The founder's attempt to demonstrate how anecdotes are more reliable than data made an effective point.
As much as we love the convenience of shopping online, the struggle to reach customer care in case of delays or discrepancies is frustrating. Many a time, people have to wait on hold for several minutes or even hours for a customer service staff to get to them. So when the founder and former CEO of Amazon, Jeff Bezos started receiving several complaints about his company's customer service, he decided to address the same with his staff. During an appearance on the Lex Fridman Podcast, Bezos recounted how he made an "uncomfortable" phone call during an internal meeting to give his staff member a reality check.
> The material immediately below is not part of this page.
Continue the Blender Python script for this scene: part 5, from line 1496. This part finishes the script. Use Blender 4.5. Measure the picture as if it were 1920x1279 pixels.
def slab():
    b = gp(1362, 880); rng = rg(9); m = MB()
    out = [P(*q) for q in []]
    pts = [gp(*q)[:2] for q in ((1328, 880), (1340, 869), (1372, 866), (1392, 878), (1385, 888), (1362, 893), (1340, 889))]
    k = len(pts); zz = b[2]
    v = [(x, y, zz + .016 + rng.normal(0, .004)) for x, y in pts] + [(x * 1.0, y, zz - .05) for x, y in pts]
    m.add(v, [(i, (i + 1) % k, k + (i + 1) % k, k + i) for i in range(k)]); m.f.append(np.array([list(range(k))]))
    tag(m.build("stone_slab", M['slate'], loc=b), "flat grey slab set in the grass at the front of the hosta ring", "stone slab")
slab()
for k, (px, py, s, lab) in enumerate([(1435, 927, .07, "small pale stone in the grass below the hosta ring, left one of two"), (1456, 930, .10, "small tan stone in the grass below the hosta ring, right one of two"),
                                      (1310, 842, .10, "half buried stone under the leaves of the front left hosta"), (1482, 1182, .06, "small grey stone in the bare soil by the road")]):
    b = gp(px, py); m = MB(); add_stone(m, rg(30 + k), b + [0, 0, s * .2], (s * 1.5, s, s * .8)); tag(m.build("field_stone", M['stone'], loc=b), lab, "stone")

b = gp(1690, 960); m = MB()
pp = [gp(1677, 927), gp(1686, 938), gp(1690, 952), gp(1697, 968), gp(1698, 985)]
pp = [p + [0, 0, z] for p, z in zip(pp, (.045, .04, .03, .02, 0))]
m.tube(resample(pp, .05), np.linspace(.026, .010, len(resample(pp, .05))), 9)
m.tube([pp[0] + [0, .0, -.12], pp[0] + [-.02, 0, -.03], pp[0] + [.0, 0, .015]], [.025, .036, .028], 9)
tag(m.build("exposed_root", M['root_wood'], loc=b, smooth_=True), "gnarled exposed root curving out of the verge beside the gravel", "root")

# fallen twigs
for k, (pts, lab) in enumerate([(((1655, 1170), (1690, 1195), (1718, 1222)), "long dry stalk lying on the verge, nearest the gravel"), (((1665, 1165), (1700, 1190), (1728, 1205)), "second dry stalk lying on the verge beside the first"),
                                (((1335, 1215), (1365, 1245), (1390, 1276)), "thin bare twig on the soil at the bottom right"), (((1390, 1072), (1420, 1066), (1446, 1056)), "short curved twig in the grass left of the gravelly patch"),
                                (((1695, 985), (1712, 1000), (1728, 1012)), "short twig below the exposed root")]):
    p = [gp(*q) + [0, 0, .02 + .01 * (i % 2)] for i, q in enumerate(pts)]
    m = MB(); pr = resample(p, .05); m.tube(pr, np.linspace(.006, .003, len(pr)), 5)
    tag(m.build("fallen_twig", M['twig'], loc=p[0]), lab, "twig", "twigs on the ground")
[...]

For the world-renowned entrepreneur, sometimes, the best results are all about anecdotes over data. "I have a saying, which is when the data and the anecdotes disagree, the anecdotes are usually right," Bezos told the podcast host. But he didn't mean that one should "slavishly" follow the anecdotes. "It means you go examine the data. It's usually not that the data is being mis-collected, it's usually that you're not measuring the right thing," the founder said. Bezos liked to apply this belief to customer complaints too. For instance, if a business attracts many complaints from customers but the performance metrics tell otherwise, one should doubt the metrics and always believe the customer.
Explaining this perspective, Bezos proceeded to recall the time when his staff member argued based on data rather than anecdotes. When Amazon was just a budding business, the founder had to prove a point to one of their staff. At that time, the business metrics revealed that customers were waiting for less than 60 seconds to connect to a customer service operator through the 1-800 number. "The wait time was supposed to be less than 60 seconds. But we had a lot of complaints that it was longer than that. And anecdotally it seemed longer than that," Bezos explained.
The founder guessed that the customer complaints were legitimate and the metrics needed to be reconsidered. "One day, we're in a meeting and we're going through the weekly business review. We get to this metric in the deck and the guy who leads customer service is to fit in the metric," Bezos said. Questioning the authenticity of the data, the entrepreneur decided to make a customer service call right there. "I dialed the 1-800 number, called customer service and we just waited in silence," he added. Turns out, the founder himself had to wait for more than 10 minutes for a customer service operator to respond.
That's how Bezos "dramatically" made a point to the staff member who claimed that things were going well based on the "metrics." The founder explained, "We weren't measuring the right thing. And that set off a whole chain of events where we started measuring it right." Though the situation may have been uncomfortable for the staff member, the founder felt he had to do it to bring a shift to their business processes. "That's an example of how truth-telling is an uncomfortable thing to do. You have to seek truth even when it's uncomfortable and you have to get people's attention and they have to buy into it and they have to get energized around really fixing things," Bezos stated. This "uncomfortable" lesson might be an eye-opener for businesses that solely rely on data or metrics without analyzing their credibility.